New Year’s Resolution: eBird

Today I began keeping a New Year’s Resolution to post at least one report a week this year to eBird.

eBird is an online checklist program maintained by the Cornell Lab of Ornithology and the Audubon Society. Its purpose is to collect information on bird distribution and numbers. Currently observations are collected throughout North and South America, Antarctica and New Zealand, with plans eventually to expand data collection worldwide.

Participants also can use eBird to maintain personal birding records, and the website includes a number of internet tools – interactive maps, graphs, bar charts, summaries – that may be of interest.

For myself, the main reason I want to participate is to do what I can to help develop a better understanding of birds and their distribution and status, especially so that we might learn better how to help and protect them. I’ve submitted checklists sporadically over the past couple of years – but this year hope to contribute regularly. At the end of a year or two, I’ll be interested to look back and see what changes, if any, are reflected in the species and numbers of birds in my own neighborhood and other places where I bird regularly.

Birders of all levels are encouraged to participate, and it’s easy to do. You fill out a simple form on the eBird website with information on when, where and how you went birding on a particular day, and complete a checklist of all the birds seen and heard during the outing. You can also provide and track more detailed information – but the checklist is the basic tool.

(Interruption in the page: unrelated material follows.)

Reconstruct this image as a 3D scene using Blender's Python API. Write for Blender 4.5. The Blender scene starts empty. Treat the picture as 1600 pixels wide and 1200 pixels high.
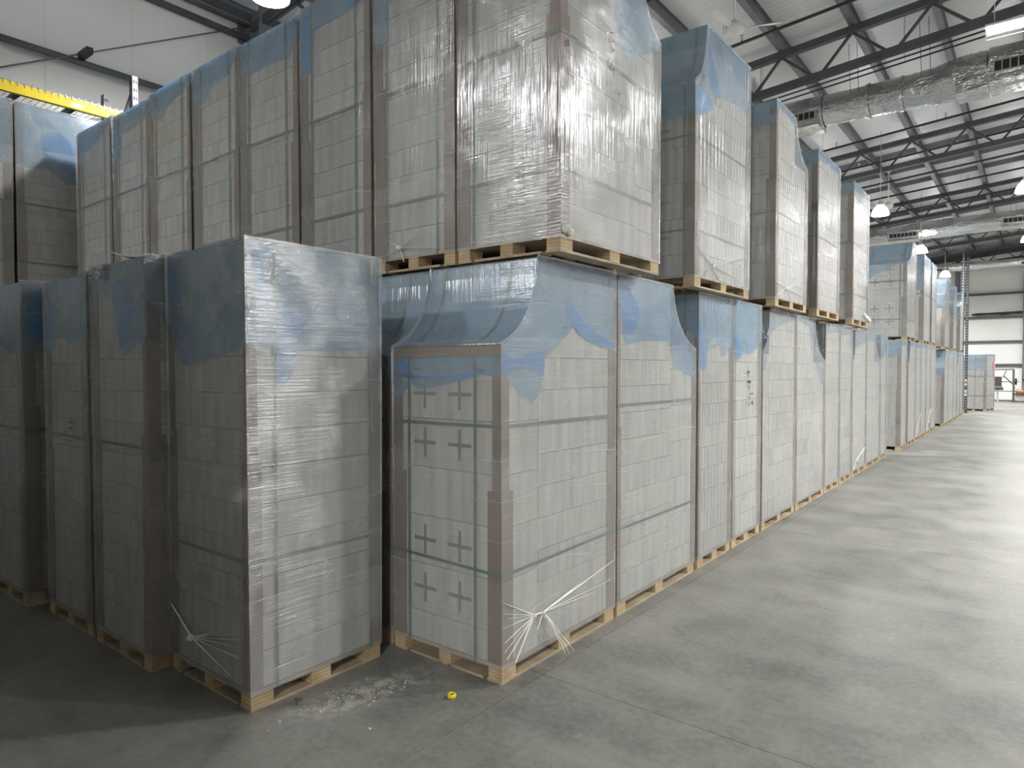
import bpy, bmesh, math, random
from mathutils import Vector, Matrix
S = bpy.context.scene
COL = S.collection
rnd = random.Random(7)

# ------------------------------------------------------------------ camera
CAMH = 1.65
cam_d = bpy.data.cameras.new('camera')
cam_d.sensor_fit = 'HORIZONTAL'; cam_d.sensor_width = 36.0
cam_d.lens = 1048.0/1600.0*36.0
cam_d.clip_end = 300
cam = bpy.data.objects.new('camera', cam_d); COL.objects.link(cam)
cam.location = (0, 0, CAMH)
cam.rotation_euler = (math.radians(90-1.3665), 0, math.radians(37.965))
S.camera = cam

# ------------------------------------------------------------------ world / exposure
w = bpy.data.worlds.new('world'); S.world = w; w.use_nodes = True
w.node_tree.nodes['Background'].inputs[0].default_value = (0.9, 0.95, 1.0, 1)
w.node_tree.nodes['Background'].inputs[1].default_value = 0.02
S.view_settings.view_transform = 'Standard'
S.view_settings.look = 'None'
S.view_settings.gamma = 1.0
S.view_settings.use_curve_mapping = False
S.view_settings.exposure = 0.08
S.cycles.max_bounces = 10
S.cycles.diffuse_bounces = 4
S.cycles.glossy_bounces = 4
S.cycles.transparent_max_bounces = 16
S.cycles.transmission_bounces = 6
S.cycles.caustics_reflective = False
S.cycles.caustics_refractive = False
S.cycles.sample_clamp_indirect = 6.0
LAMP_W = 190.0        # power of one high bay lamp
SHADE_E = 28.0         # glow of its acrylic shade
# high bay lamps: (x, y, z of the rim, power factor)
LAMPS = [(-3.32, 20.2, 5.72, 1), (-3.32, 28.2, 5.80, 1), (-3.32, 36.4, 5.82, 2.2), (-0.24, 20.0, 5.80, .9),
         (-7.0, 4.45, 5.90, 1.1), (2.8, 8.8, 5.85, 3.4), (2.8, 16.4, 5.85, .8), (2.8, 24.4, 5.85, 1.1), (2.8, 32.4, 5.85, 1.8),
         (-0.24, 28.2, 5.85, 1), (-0.24, 36.4, 5.85, 2.0), (-6.4, 12.4, 5.85, 3.2), (-6.4, 20.2, 5.85, 1.2), (-6.4, 28.2, 5.85, 1), (-6.4, 36.4, 5.85, 2.5),
         (2.8, -7.2, 5.85, 6.0), (-6.5, -2.6, 5.85, 1.3), (5.9, 4.5, 5.85, .15), (5.9, 12.4, 5.85, .8), (5.9, 20.2, 5.85, 1), (5.9, 28.2, 5.85, 1),
         (9.0, 8.8, 5.85, 5.5), (9.0, 16.4, 5.85, 1), (9.0, 24.4, 5.85, 1)]
LAMP_COL = (1.0, 0.985, 0.965)

# ------------------------------------------------------------------ node helpers
def new_mat(name):
    m = bpy.data.materials.new(name); m.use_nodes = True
    nt = m.node_tree
    for n in list(nt.nodes): nt.nodes.remove(n)
    out = nt.nodes.new('ShaderNodeOutputMaterial')
    return m, nt, out
class NT:
    def __init__(s, nt): s.nt = nt
    def n(s, typ, **kw):
        nd = s.nt.nodes.new(typ)
        for k, v in kw.items():
            if k.startswith('i_'):
                key = k[2:]
                key = int(key) if key.isdigit() else key.replace('_', ' ')
                if isinstance(v, bpy.types.NodeSocket): s.nt.links.new(v, nd.inputs[key])
                else: nd.inputs[key].default_value = v
            else: setattr(nd, k, v)
        return nd
    def math(s, op, a, b=0.0, c=0.0, clamp=False):
        nd = s.nt.nodes.new('ShaderNodeMath'); nd.operation = op; nd.use_clamp = clamp
        for i, v in enumerate((a, b, c)):
            if isinstance(v, bpy.types.NodeSocket): s.nt.links.new(v, nd.inputs[i])
            else: nd.inputs[i].default_value = v
        return nd.outputs[0]
    def ramp(s, v, a, b, lo=0.0, hi=1.0):
        nd = s.nt.nodes.new('ShaderNodeMapRange'); nd.clamp = True
        s.nt.links.new(v, nd.inputs[0])
        nd.inputs[1].default_value = a; nd.inputs[2].default_value = b
        nd.inputs[3].default_value = lo; nd.inputs[4].default_value = hi
        return nd.outputs[0]
    def mixc(s, f, a, b, mode='MIX'):
        nd = s.nt.nodes.new('ShaderNodeMix'); nd.data_type = 'RGBA'; nd.blend_type = mode
        for i, v in ((0, f), (6, a), (7, b)):
            if isinstance(v, bpy.types.NodeSocket): s.nt.links.new(v, nd.inputs[i])
            else: nd.inputs[i].default_value = v if i == 0 else (*v, 1) if len(v) == 3 else v
        return nd.outputs[2]
    def link(s, a, b): s.nt.links.new(a, b)
    def coords(s, per_object=True):
        tc = s.n('ShaderNodeTexCoord'); v = tc.outputs['Object']
        if per_object:
            oi = s.n('ShaderNodeObjectInfo')
            r = s.math('MULTIPLY', oi.outputs['Random'], 37.0)
            cb = s.n('ShaderNodeCombineXYZ', i_0=r, i_1=s.math('MULTIPLY', r, 1.7), i_2=0.0)
            v = s.n('ShaderNodeVectorMath', operation='ADD', i_0=v, i_1=cb.outputs[0]).outputs[0]
        sp = s.n('ShaderNodeSeparateXYZ', i_0=v)
        return v, sp
    def uz(s, sp, ku, kz):
        u = s.math('ADD', sp.outputs[0], sp.outputs[1])
        cb = s.n('ShaderNodeCombineXYZ', i_0=s.math('MULTIPLY', u, ku), i_1=s.math('MULTIPLY', sp.outputs[2], kz), i_2=s.math('MULTIPLY', s.math('SUBTRACT', sp.outputs[0], sp.outputs[1]), 0.3))
        return cb.outputs[0]
    def noise(s, vec, scale=1.0, detail=2.0, rough=0.5):
        nd = s.n('ShaderNodeTexNoise', i_Vector=vec, i_Scale=scale, i_Detail=detail, i_Roughness=rough)
        return nd.outputs[0]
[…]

The biggest drawback for me in using eBird has been that I don’t usually count birds – I like just to be out walking, watching and enjoying, and don’t want the pressure of counting to spoil that. But I’ve decided to give it a try, in the belief that the trouble it takes may be well worth the results. I should add that you don’t have to include the numbers of birds seen when you submit a checklist – but counts are definitely encouraged.